What you have to do: Give back, exactly as written, the lines from the beginning of the listing through the one that contains "rnd = random.Random(7)".

-=-=-=-=-

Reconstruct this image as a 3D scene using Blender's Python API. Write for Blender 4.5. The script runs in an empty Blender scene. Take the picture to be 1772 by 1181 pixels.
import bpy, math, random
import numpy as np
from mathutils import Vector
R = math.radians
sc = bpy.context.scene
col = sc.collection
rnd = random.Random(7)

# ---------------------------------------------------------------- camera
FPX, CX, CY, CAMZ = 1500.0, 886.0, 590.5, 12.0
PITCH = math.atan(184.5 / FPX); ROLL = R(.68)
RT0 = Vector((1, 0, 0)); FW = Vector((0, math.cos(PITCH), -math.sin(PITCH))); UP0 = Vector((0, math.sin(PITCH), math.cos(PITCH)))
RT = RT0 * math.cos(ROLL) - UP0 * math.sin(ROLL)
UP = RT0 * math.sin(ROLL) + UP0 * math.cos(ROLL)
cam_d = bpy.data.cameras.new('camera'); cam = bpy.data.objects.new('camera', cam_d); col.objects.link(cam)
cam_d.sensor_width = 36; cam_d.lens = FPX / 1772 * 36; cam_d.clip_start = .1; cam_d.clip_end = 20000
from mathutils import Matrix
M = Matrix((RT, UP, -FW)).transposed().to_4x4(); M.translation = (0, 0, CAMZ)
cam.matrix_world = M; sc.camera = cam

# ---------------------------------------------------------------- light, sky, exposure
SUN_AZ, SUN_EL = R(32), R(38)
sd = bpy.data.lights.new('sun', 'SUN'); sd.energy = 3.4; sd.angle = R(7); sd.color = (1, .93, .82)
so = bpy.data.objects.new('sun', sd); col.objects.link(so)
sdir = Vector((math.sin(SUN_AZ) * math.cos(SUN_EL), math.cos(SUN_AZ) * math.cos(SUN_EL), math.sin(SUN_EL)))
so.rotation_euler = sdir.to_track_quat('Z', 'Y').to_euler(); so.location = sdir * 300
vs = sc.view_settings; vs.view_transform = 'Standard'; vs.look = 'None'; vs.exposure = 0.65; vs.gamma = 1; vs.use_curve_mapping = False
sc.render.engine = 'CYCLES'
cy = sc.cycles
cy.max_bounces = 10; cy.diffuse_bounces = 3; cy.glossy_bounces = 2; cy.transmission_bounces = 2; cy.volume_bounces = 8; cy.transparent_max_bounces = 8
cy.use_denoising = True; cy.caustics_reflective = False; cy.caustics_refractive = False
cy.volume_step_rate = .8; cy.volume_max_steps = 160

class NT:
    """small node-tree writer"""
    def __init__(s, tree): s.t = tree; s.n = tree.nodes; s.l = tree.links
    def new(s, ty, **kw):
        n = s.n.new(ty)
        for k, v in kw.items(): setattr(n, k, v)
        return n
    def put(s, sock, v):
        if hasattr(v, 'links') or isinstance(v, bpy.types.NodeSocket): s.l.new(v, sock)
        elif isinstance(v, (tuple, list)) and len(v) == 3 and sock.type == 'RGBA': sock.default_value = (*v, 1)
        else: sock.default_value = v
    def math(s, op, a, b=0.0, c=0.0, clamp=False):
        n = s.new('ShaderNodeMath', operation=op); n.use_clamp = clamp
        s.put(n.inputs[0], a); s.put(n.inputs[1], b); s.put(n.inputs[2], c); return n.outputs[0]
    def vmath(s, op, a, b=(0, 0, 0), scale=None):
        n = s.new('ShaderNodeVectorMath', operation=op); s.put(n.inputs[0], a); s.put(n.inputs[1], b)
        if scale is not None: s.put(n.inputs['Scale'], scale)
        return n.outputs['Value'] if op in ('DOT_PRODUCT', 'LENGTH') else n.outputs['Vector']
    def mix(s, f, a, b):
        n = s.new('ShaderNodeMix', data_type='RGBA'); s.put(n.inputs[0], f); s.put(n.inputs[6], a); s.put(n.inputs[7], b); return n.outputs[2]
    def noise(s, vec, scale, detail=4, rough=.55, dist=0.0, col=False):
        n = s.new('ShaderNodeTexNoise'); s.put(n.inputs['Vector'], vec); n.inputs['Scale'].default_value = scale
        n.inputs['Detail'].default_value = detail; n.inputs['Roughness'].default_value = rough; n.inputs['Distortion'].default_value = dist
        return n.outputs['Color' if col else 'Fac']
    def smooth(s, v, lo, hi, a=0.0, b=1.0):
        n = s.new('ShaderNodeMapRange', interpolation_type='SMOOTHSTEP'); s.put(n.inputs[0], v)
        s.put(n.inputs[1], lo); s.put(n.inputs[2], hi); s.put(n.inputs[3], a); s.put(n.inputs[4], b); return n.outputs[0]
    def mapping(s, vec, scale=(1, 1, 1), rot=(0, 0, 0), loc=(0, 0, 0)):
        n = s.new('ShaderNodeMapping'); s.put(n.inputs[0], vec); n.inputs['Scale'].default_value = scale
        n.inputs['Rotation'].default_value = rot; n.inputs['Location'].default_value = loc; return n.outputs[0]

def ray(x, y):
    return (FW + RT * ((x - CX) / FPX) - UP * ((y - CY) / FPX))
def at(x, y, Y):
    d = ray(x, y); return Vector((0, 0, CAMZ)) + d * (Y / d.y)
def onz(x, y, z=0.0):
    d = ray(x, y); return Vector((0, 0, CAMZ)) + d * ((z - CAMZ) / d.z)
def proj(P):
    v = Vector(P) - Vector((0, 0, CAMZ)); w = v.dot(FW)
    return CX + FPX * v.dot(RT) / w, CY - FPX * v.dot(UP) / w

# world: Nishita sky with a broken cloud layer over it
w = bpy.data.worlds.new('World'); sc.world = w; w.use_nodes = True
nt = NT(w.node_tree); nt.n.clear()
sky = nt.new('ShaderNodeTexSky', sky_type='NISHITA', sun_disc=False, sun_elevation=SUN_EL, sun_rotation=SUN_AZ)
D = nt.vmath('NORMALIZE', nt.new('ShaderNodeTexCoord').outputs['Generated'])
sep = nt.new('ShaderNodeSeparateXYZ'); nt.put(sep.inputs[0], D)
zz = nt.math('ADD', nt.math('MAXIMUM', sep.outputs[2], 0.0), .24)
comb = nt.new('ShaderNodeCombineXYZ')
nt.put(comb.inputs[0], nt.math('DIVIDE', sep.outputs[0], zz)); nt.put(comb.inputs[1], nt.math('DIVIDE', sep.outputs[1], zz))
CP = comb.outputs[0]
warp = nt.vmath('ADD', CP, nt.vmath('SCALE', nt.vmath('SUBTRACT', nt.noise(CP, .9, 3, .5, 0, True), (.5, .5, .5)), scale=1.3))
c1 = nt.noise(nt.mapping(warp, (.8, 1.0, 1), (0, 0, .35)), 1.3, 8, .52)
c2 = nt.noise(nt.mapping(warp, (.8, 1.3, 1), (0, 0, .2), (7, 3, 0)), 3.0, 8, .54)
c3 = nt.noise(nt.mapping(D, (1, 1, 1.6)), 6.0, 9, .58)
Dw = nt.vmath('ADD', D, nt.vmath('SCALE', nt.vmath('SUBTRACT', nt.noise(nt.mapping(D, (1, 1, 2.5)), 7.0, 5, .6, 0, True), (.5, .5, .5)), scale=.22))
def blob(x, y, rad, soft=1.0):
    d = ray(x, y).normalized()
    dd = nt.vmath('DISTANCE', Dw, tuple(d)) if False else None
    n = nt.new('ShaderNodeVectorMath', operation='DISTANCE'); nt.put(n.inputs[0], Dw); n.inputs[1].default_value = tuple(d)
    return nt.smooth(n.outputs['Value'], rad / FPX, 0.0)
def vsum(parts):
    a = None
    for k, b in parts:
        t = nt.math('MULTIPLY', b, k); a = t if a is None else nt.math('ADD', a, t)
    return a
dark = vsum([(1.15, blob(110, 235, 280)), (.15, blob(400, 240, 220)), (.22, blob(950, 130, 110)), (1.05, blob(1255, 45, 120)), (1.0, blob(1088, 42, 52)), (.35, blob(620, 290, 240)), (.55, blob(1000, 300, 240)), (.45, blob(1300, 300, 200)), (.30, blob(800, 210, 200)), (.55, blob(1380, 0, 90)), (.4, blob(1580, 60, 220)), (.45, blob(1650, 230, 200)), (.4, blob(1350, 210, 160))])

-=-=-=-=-

Written response:
Reconstruct this image as a 3D scene using Blender's Python API. Write for Blender 4.5. The script runs in an empty Blender scene. Take the picture to be 1772 by 1181 pixels.
import bpy, math, random
import numpy as np
from mathutils import Vector
R = math.radians
sc = bpy.context.scene
col = sc.collection
rnd = random.Random(7)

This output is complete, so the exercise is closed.